Remedios was probably left by her parents in the convent so she could have some sort of education. It is most likely her stay at the convent that later led many writers to assume that she was of humble origin. And it could not be denied that her parents’ source of income was not exactly considered a blue-blooded profession. Nevertheless, despite staying in an orphanage and despite her parents’ source of income, her Trinidad lineage and many more ancestors can be traced to a long line of capitanes and cabezas de barangay in Baliuag, Bulacan.

When she married Vicente Orestes, he was a widower at 43 while Trinidad was 27 --theirs was truly a whirlwind relationship. Perhaps similarities can be drawn with their eldest daughter’s 11-day courtship with Ferdinand Marcos years later, but their daughter would be a willing participant in her relationship with the future president of the Philippines, while Vicente Orestes and Remedios were thrown together without their hearts being into it. Her marriage to Vicente Orestes has been described in not-so-flattering terms, and some have indicated that she never got along with her husband. However, for a marriage that was not a happy one, having six children seems a little contradictory. Their six children were: Imelda Remedios Visitacion, Carlos Benjamin Orestes, Alita, Alfredo, Armando, and Conchita Esperanza.
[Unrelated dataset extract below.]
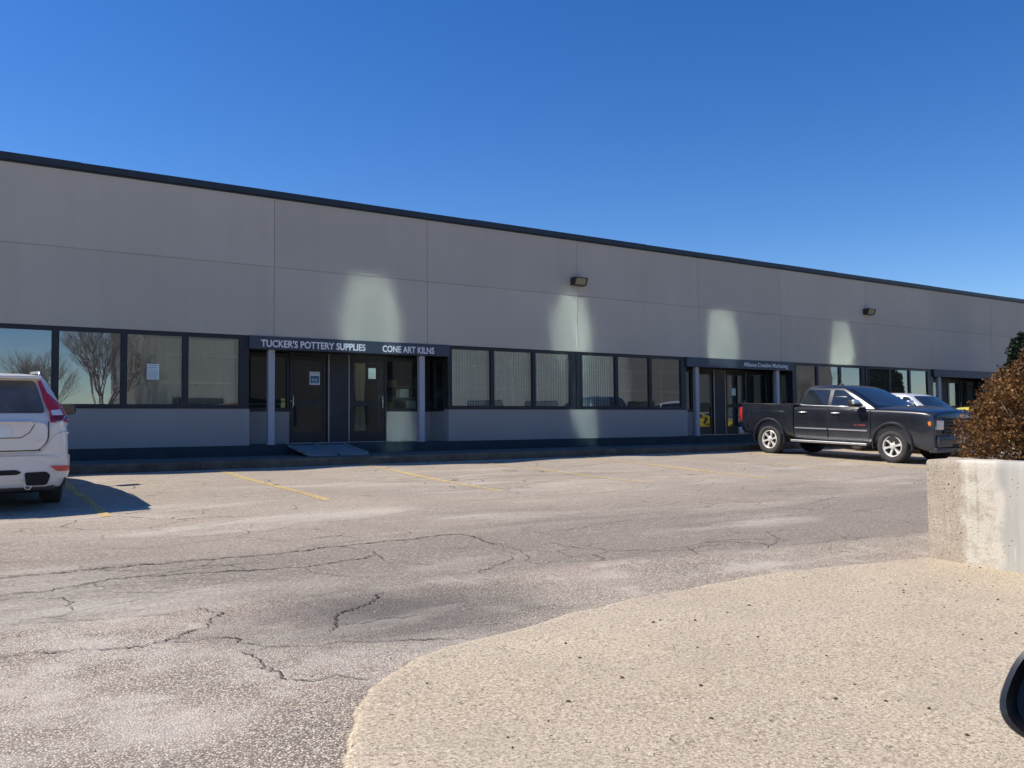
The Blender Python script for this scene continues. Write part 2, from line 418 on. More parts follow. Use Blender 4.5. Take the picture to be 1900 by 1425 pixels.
# apron: raised tan concrete with a rounded curved edge
edge = [(1.22, -21.4), (1.22, -20), (1.22, -17.5), (1.25, -16.4), (1.30, -15.84), (1.48, -15.47), (1.60, -15.25), (1.81, -15.01), (2.09, -14.83), (2.39, -14.69), (2.69, -14.62), (3.15, -14.52), (3.70, -14.40),
        (4.23, -14.34), (4.97, -14.29), (5.84, -14.27), (6.47, -14.36), (7.02, -14.44), (7.46, -14.50), (9, -14.55), (12, -14.6), (20, -14.6), (45, -14.6)]
def spline(P, n):
    out = []
    for i in range(len(P) - 1):
        p0 = Vector(P[max(i - 1, 0)]); p1 = Vector(P[i]); p2 = Vector(P[i + 1]); p3 = Vector(P[min(i + 2, len(P) - 1)])
        for k in range(n):
            t = k / n
            out.append(.5 * ((2 * p1) + (p2 - p0) * t + (2 * p0 - 5 * p1 + 4 * p2 - p3) * t * t + (3 * p1 - p0 - 3 * p2 + p3) * t ** 3))
    out.append(Vector(P[-1])); return out
E2 = spline(edge, 16)
bm = bmesh.new(); rows = []
for i, p in enumerate(E2):
    a = E2[max(i - 1, 0)]; c = E2[min(i + 1, len(E2) - 1)]; d = (c - a).normalized(); nrm = Vector((d.y, -d.x))  # towards the inside
    jx = mnoise.noise(Vector((p.x * 2.1, p.y * 2.1, 0))) * .035 + mnoise.noise(Vector((p.x * 9, p.y * 9, 3))) * .016 + mnoise.noise(Vector((p.x * 31, p.y * 31, 3))) * .008
    p = p + nrm * jx
    row = []
    for off, dz in ((0, -.08), (0.005, .004), (.020, .018), (.045, .026), (.09, .029)):
        q = p + nrm * off; row.append(bm.verts.new((q.x, q.y, gz(q.x, q.y) + dz)))
    rows.append(row)
for A, B in zip(rows, rows[1:]):
    for k in range(4):
        f = bm.faces.new([A[k], B[k], B[k + 1], A[k + 1]]); f.smooth = True
inner = [r[4] for r in rows]
ex = bm.verts.new((45, -21.4, gz(45, -21.4) + .029))
f = bm.faces.new(inner + [ex]); bmesh.ops.triangulate(bm, faces=[f])
bmesh.ops.recalc_face_normals(bm, faces=bm.faces)
for f in bm.faces:
    if f.normal.z < -.1: f.normal_flip()
me = bpy.data.meshes.new('concrete_apron'); bm.to_mesh(me); bm.free()
struct(new_obj('concrete_apron', me, 'apron_concrete', None))

# stall lines
for i, (x, y0, y1) in enumerate([(1.57, -2.4, -7.95), (4.27, -2.4, -8.02), (7.17, -2.4, -7.80), (10.06, -2.4, -8.12), (12.80, -2.4, -8.30), (15.55, -2.4, -8.45), (18.35, -2.4, -8.4), (21.2, -2.4, -8.4), (24.0, -2.4, -8.4), (-1.3, -2.4, -8.0)]):
    bm = bmesh.new(); prev = None; n = 44
    for k in range(n + 1):
        y = y0 + (y1 - y0) * k / n; w = .06 + .008 * mnoise.noise(Vector((x, y * 3, 0))); xx = x + .012 * mnoise.noise(Vector((x, y, 5)))
        r = [bm.verts.new((xx - w, y, gz(xx - w, y) + .006)), bm.verts.new((xx + w, y, gz(xx + w, y) + .006))]
        if prev: bm.faces.new([prev[0], r[0], r[1], prev[1]])
        prev = r
    me = bpy.data.meshes.new('parking_line'); bm.to_mesh(me); bm.free()
    struct(new_obj('parking_line', me, 'yellow_line', None))

# cracks: ragged ribbons of open asphalt
CR = [
 [.026, (-3, -11.1), (-1, -11.2), (.35, -11.27), (.91, -11.29), (1.52, -11.31), (2.06, -11.29), (2.57, -11.28), (3.1, -11.21), (3.76, -11.23), (4.43, -11.21), (4.5, -11.45), (4.45, -11.86), (4.55, -11.99)],
 [.007, (2.62, -11.22), (3.04, -11.06), (3.49, -11.06), (4.01, -10.97), (4.09, -10.69)],
 [.018, (-1, -12.0), (.32, -11.93), (.59, -11.95), (.92, -11.83), (1.27, -11.79), (1.82, -11.88), (2.49, -12.01), (2.8, -11.95), (3.26, -11.83)],
 [.006, (.92, -11.85), (1.0, -12.05), (1.5, -12.08), (1.95, -12.2)], [.005, (1.4, -11.9), (1.7, -11.65), (2.3, -11.62), (2.9, -11.75)], [.005, (.3, -12.1), (.8, -12.15), (1.3, -12.2)],
 [.012, (-1, -13.5), (.25, -13.57), (.59, -13.63), (.9, -13.73), (1.08, -13.68), (1.35, -13.49), (1.49, -13.2), (1.39, -13.01)],
 [.011, (.99, -13.72), (1.19, -13.77), (1.41, -13.84), (1.48, -14.05), (1.71, -14.21), (1.95, -14.27), (2.12, -14.34), (2.49, -14.51), (2.65, -14.58)],
 [.011, (1.39, -14.14), (1.42, -14.44), (1.44, -14.66), (1.46, -14.74)], [.012, (1.46, -14.74), (1.56, -14.8), (1.67, -14.81), (1.82, -14.92)],
 [.017, (1.93, -14.02), (2.07, -13.89), (2.15, -13.63), (2.28, -13.54), (2.42, -13.49), (2.67, -13.22)], [.012, (2.07, -13.89), (2.3, -13.92), (2.6, -13.95)],
 [.008, (-.5, -12.75), (.29, -12.82), (.57, -12.92), (.87, -12.99), (1.27, -13.1)], [.008, (.51, -12.16), (.66, -12.26), (.72, -12.47), (.66, -12.66)],
 [.012, (5.5, -8.75), (7.35, -8.58), (8.36, -8.61), (9.44, -8.64), (10.56, -8.74), (12.27, -8.67), (13.26, -8.84), (15, -9.0)],
 [.010, (4.99, -12.1), (5.14, -12.6), (5.77, -13.03), (6.36, -13.02), (6.79, -13.27), (7.38, -13.46), (7.76, -13.37)],
 [.007, (4.4, -11.83), (4.51, -12.24), (4.25, -12.85), (4.55, -12.88)], [.007, (3.96, -9.7), (4.38, -9.67), (4.88, -9.4)], [.011, (3.59, -12.99), (4.03, -12.72), (4.36, -12.47)],
 [.007, (3.1, -11.21), (3.3, -11.6), (3.2, -12.1), (3.5, -12.5)], [.006, (2.5, -12.1), (2.6, -12.5), (3.0, -12.75)], [.007, (4.5, -11.4), (5.6, -11.55), (7.0, -11.3), (8.8, -11.5)],
 [.006, (3.76, -11.7), (4.1, -11.95), (4.6, -12.2), (5.1, -12.15)], [.006, (8.0, -10.2), (9.4, -10.0), (11, -10.3), (12.5, -10.1)], [.006, (6.5, -12.2), (7.2, -12.0), (8.4, -12.25)],
]
for ci, cr in enumerate(CR):
    w0 = cr[0]; P = spline([(p[0], p[1]) for p in cr[1:]], 26); bm = bmesh.new(); prev = None
    n = len(P)
    for k, p in enumerate(P):
        a = P[max(k - 1, 0)]; c = P[min(k + 1, n - 1)]; d = (c - a).normalized(); nr = Vector((-d.y, d.x))
        q = p + nr * (mnoise.noise(Vector((p.x * 7, p.y * 7, ci))) * .055 + mnoise.noise(Vector((p.x * 26, p.y * 26, ci))) * .030 + random.uniform(-.006, .006))
        w = w0 * (.12 + 1.3 * abs(mnoise.noise(Vector((p.x * 6, p.y * 6, 7 + ci)))) + .7 * random.random()) * min(1, k / 5 + .1, (n - 1 - k) / 5 + .1)
        r = [bm.verts.new((q.x + nr.x * s * w, q.y + nr.y * s * w, gz(q.x, q.y) + .006)) for s in (-.5, .5)]
        if prev: bm.faces.new([prev[0], r[0], r[1], prev[1]])
        prev = r
    me = bpy.data.meshes.new('asphalt_crack'); bm.to_mesh(me); bm.free()
    struct(new_obj('asphalt_crack', me, 'crack', None))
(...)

When her youngest child was not yet even one year old, Remedios Trinidad passed away, due to pneumonia in San Miguel, Manila, on April 7, 1938, and was buried at the La Loma Catholic cemetery two days later, on April 9, 1938, the same cemetery where Vicente Orestes’s first wife, Juanita Acereda, was buried.

She was most misunderstood and maligned even after death, mainly because of what her daughter and son-in-law later became. But Remedios Trinidad Romualdez had her own story to tell which deserves to be told.